- [Instructions to follow] From the very first line of the data to the line containing "COL = SC.collection", retype everything exactly, leaving the pictures behind.

- [Data provided]

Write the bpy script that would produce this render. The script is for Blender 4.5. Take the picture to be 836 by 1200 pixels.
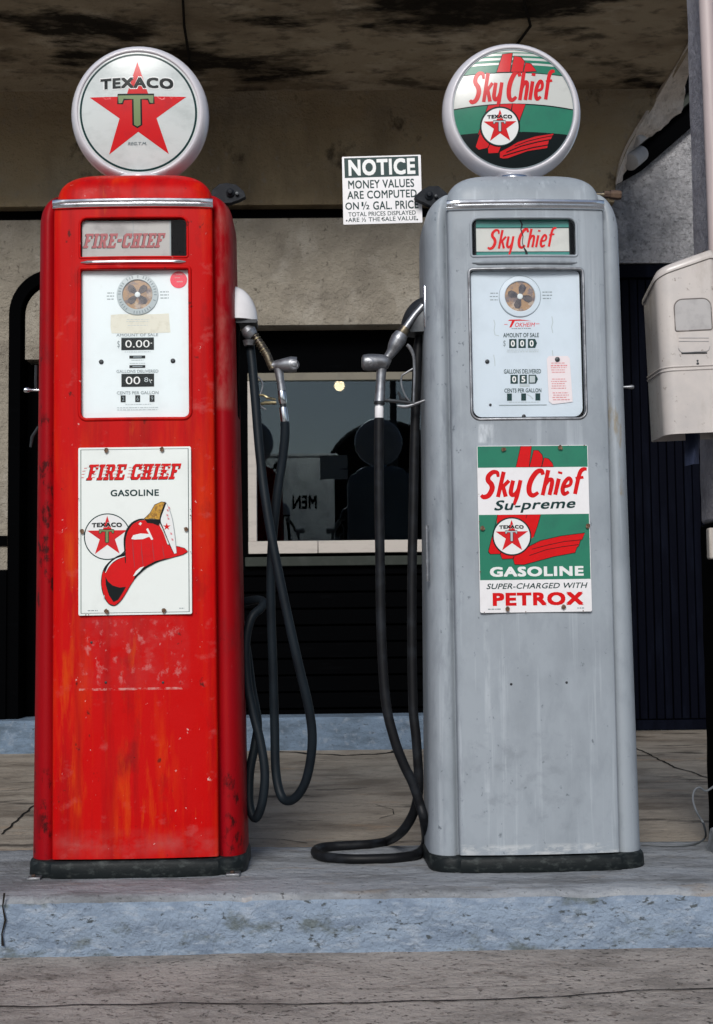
import bpy, bmesh, math, random
from mathutils import Vector, Matrix, noise
from mathutils.geometry import tessellate_polygon
R = math.radians
random.seed(7)
for o in list(bpy.data.objects):
    bpy.data.objects.remove(o)
SC = bpy.context.scene
COL = SC.collection

# ------------------------------------------------------------------ camera
FPX, CX, CY = 1670.0, 418.0, 600.0          # photo is 836 x 1200
EYE = Vector((0, 0, 0.91))
PITCH, YAW, ROLL = R(4.2), R(0.8), R(0.65)
ROT = (Matrix.Rotation(-YAW, 3, 'Z') @ Matrix.Rotation(R(90) + PITCH, 3, 'X') @ Matrix.Rotation(-ROLL, 3, 'Z'))
cd = bpy.data.cameras.new('camera')
cam = bpy.data.objects.new('camera', cd)
COL.objects.link(cam)
cam.matrix_world = Matrix.Translation(EYE) @ ROT.to_4x4()
cd.sensor_fit = 'HORIZONTAL'
cd.sensor_width = 36
cd.lens = 36 * FPX / 836
cd.clip_start, cd.clip_end = 0.05, 8000
cd.dof.use_dof = True
cd.dof.focus_distance = 4.2
cd.dof.aperture_fstop = 26
SC.camera = cam

# ------------------------------------------------------------------ light
SUN_EL = 32
w = bpy.data.worlds.new('World')
SC.world = w
w.use_nodes = True
nt = w.node_tree
sky = nt.nodes.new('ShaderNodeTexSky')
sky.sky_type = 'NISHITA'
sky.sun_disc = False
sky.sun_elevation = R(SUN_EL)
sky.sun_rotation = R(188)
sky.air_density, sky.dust_density, sky.ozone_density = 1.0, 1.0, 2.0
bg = nt.nodes['Background']
hs = nt.nodes.new('ShaderNodeHueSaturation')      # thin overcast: a greyer sky than the clear one
hs.inputs['Saturation'].default_value = 0.85
nt.links.new(sky.outputs[0], hs.inputs['Color'])
nt.links.new(hs.outputs[0], bg.inputs['Color'])
bg.inputs['Strength'].default_value = 0.062
ld = bpy.data.lights.new('sun', 'SUN')
ld.energy = 1.9
ld.angle = R(22)
ld.color = (1.0, 0.97, 0.93)
sun = bpy.data.objects.new('sun', ld)
COL.objects.link(sun)
sun.rotation_euler = (R(90 - SUN_EL), 0, R(-8))    # behind the camera, a little to its left
SC.view_settings.view_transform = 'Standard'
SC.view_settings.look = 'None'
SC.view_settings.exposure = 0.54
SC.view_settings.gamma = 1
SC.view_settings.use_curve_mapping = False
SC.cycles.use_denoising = True
SC.cycles.max_bounces = 8
SC.cycles.sample_clamp_indirect = 6


def ray(px, py):
    return ROT @ Vector(((px - CX) / FPX, (CY - py) / FPX, -1))


def at(px, py, Y):
    d = ray(px, py)
    return EYE + d * ((Y - EYE.y) / d.y)


def at_z(px, py, z):
    d = ray(px, py)
    return EYE + d * ((z - EYE.z) / d.z)


# ------------------------------------------------------------------ materials
def new_mat(name):
    m = bpy.data.materials.new(name)
    m.use_nodes = True
    t = m.node_tree
    return m, t, t.nodes['Principled BSDF']


def mat(name, col, rough=.5, metal=0., layers=(), bump=(), spec=.5, coat=0., rough_var=0.):
    """base colour + noise layers (colour, scale xyz, low, high, amount, detail)"""
    m, t, b = new_mat(name)
    N, L = t.nodes, t.links
    tc = N.new('ShaderNodeTexCoord')

    def noise_at(scale, detail, seed, kind='noise'):
        mp = N.new('ShaderNodeMapping')
        if isinstance(scale, (int, float)):
            scale = (scale,) * 3
        mp.inputs['Scale'].default_value = scale
        mp.inputs['Location'].default_value = (seed * 3.7, seed * 1.3, seed * 2.1)
        L.new(tc.outputs['Object'], mp.inputs['Vector'])
        if kind == 'voronoi':
            n = N.new('ShaderNodeTexVoronoi')
            n.inputs['Scale'].default_value = 1
            L.new(mp.outputs[0], n.inputs['Vector'])
            return n.outputs['Distance']
        n = N.new('ShaderNodeTexNoise')
        n.inputs['Scale'].default_value = 1
        n.inputs['Detail'].default_value = detail
        n.inputs['Roughness'].default_value = .62
        L.new(mp.outputs[0], n.inputs['Vector'])
        return n.outputs['Fac']
    cur = None
    for i, ly in enumerate(layers):
        c, sc, lo, hi, amt = ly[:5]
        det = ly[5] if len(ly) > 5 else 5
        kind = ly[6] if len(ly) > 6 else 'noise'
        f = noise_at(sc, det, i + 1 + len(name), kind)
        mr = N.new('ShaderNodeMapRange')
        mr.inputs['From Min'].default_value = lo
        mr.inputs['From Max'].default_value = hi
        mr.inputs['To Max'].default_value = amt
        L.new(f, mr.inputs['Value'])
        mx = N.new('ShaderNodeMix')
        mx.data_type = 'RGBA'
        L.new(mr.outputs[0], mx.inputs[0])
        if cur is None:
            mx.inputs[6].default_value = (*col, 1)
        else:
            L.new(cur, mx.inputs[6])
        mx.inputs[7].default_value = (*c, 1)
        cur = mx.outputs[2]
    if cur is None:
        b.inputs['Base Color'].default_value = (*col, 1)
    else:
        L.new(cur, b.inputs['Base Color'])
    b.inputs['Roughness'].default_value = rough
    b.inputs['Metallic'].default_value = metal
    b.inputs['Specular IOR Level'].default_value = spec
    b.inputs['Coat Weight'].default_value = coat
    b.inputs['Coat Roughness'].default_value = .12
    if rough_var:
        f = noise_at(9, 6, 40)
        mr = N.new('ShaderNodeMapRange')
        mr.inputs['From Min'].default_value, mr.inputs['From Max'].default_value = .3, .7
        mr.inputs['To Min'].default_value, mr.inputs['To Max'].default_value = rough - rough_var, rough + rough_var
        L.new(f, mr.inputs['Value'])
        L.new(mr.outputs[0], b.inputs['Roughness'])
    prev = None
    for i, (sc, st, dist, det) in enumerate(bump):
        f = noise_at(sc, det, 20 + i)
        bp = N.new('ShaderNodeBump')
        bp.inputs['Strength'].default_value = st
        bp.inputs['Distance'].default_value = dist
        L.new(f, bp.inputs['Height'])
        if prev:
            L.new(prev, bp.inputs['Normal'])
        prev = bp.outputs[0]
    if prev:
        L.new(prev, b.inputs['Normal'])
    return m


def thin_glass(name, tint=(1, 1, 1), refl=(1, 1, 1), ior=1.5, rough=0.0, base=0.0):
    m = bpy.data.materials.new(name)
    m.use_nodes = True
    t = m.node_tree
    N, L = t.nodes, t.links
    N.remove(N['Principled BSDF'])
    tr = N.new('ShaderNodeBsdfTransparent')
    tr.inputs[0].default_value = (*tint, 1)
    gl = N.new('ShaderNodeBsdfGlossy')
    gl.inputs['Color'].default_value = (*refl, 1)
    gl.inputs['Roughness'].default_value = rough
    fr = N.new('ShaderNodeFresnel')
    fr.inputs[0].default_value = ior
    mx = N.new('ShaderNodeMixShader')
    L.new(fr.outputs[0], mx.inputs[0])
    L.new(tr.outputs[0], mx.inputs[1])
    L.new(gl.outputs[0], mx.inputs[2])
    L.new(mx.outputs[0], N['Material Output'].inputs[0])
    return m


def emit(name, col, s):
    m, t, b = new_mat(name)
    b.inputs['Base Color'].default_value = (.8, .8, .8, 1)
    b.inputs['Emission Color'].default_value = (*col, 1)
    b.inputs['Emission Strength'].default_value = s
    return m


M = {}
M['red'] = mat('red_paint', (.50, .002, .002), .45, spec=.10, rough_var=.1, layers=[
    ((.60, .035, .002), (11, 11, 1.3), .52, .70, .7, 8),
    ((.28, .002, .004), (14, 14, 1.0), .48, .66, .7, 8),
    ((.62, .10, .006), (20, 20, 2.2), .62, .72, .6, 8),
    ((.14, .008, .008), (7, 7, 4), .58, .72, .6, 10),
    ((.50, .12, .11), (12, 12, 16), .60, .74, .4, 11),
    ((.03, .01, .008), (30, 30, 24), .655, .71, .8, 9), ((.70, .45, .42), (60, 60, 50), .685, .73, .8, 6)],
    bump=[((60, 60, 40), .12, .002, 5)])
M['red_side'] = mat('red_paint_dull', (.30, .002, .005), .5, spec=.10, rough_var=.1, layers=[  # darker copy of the red: the side columns' shade is in the colour
    ((.25, .004, .012), (12, 12, 1.2), .45, .7, .7, 6),
    ((.38, .006, .004), (20, 20, 1.6), .55, .75, .7, 8),
    ((.10, .012, .014), (10, 10, 4), .58, .76, .6, 9),
    ((.42, .13, .13), (14, 14, 9), .66, .8, .4, 9),
    ((.018, .008, .008), (20, 20, 10), .63, .70, .85, 10)],
    bump=[((60, 60, 40), .12, .002, 5)])
M['grey'] = mat('grey_paint', (.30, .335, .37), .46, spec=.25, rough_var=.1, layers=[
    ((.245, .275, .305), (7, 7, 4), .45, .64, .8, 10),
    ((.40, .44, .48), (40, 40, 1.2), .56, .68, .6, 8),
    ((.22, .25, .28), (20, 20, 9), .53, .66, .4, 11),
    ((.09, .11, .13), (45, 45, 34), .645, .70, .75, 9),
    ((.28, .23, .15), (14, 14, 5), .71, .79, .6, 9)],
    bump=[((50, 50, 40), .12, .002, 5)])
M['chrome'] = mat('chrome', (.72, .74, .77), .22, 1., layers=[((.4, .4, .4), 30, .55, .75, .6)], rough_var=.08)
M['dull_metal'] = mat('dull_metal', (.33, .34, .36), .42, .85, layers=[
    ((.12, .12, .125), 22, .42, .68, .85), ((.55, .55, .55), 45, .6, .75, .6)], bump=[(60, .25, .002, 4)])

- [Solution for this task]
Write the bpy script that would produce this render. The script is for Blender 4.5. Take the picture to be 836 by 1200 pixels.
import bpy, bmesh, math, random
from mathutils import Vector, Matrix, noise
from mathutils.geometry import tessellate_polygon
R = math.radians
random.seed(7)
for o in list(bpy.data.objects):
    bpy.data.objects.remove(o)
SC = bpy.context.scene
COL = SC.collection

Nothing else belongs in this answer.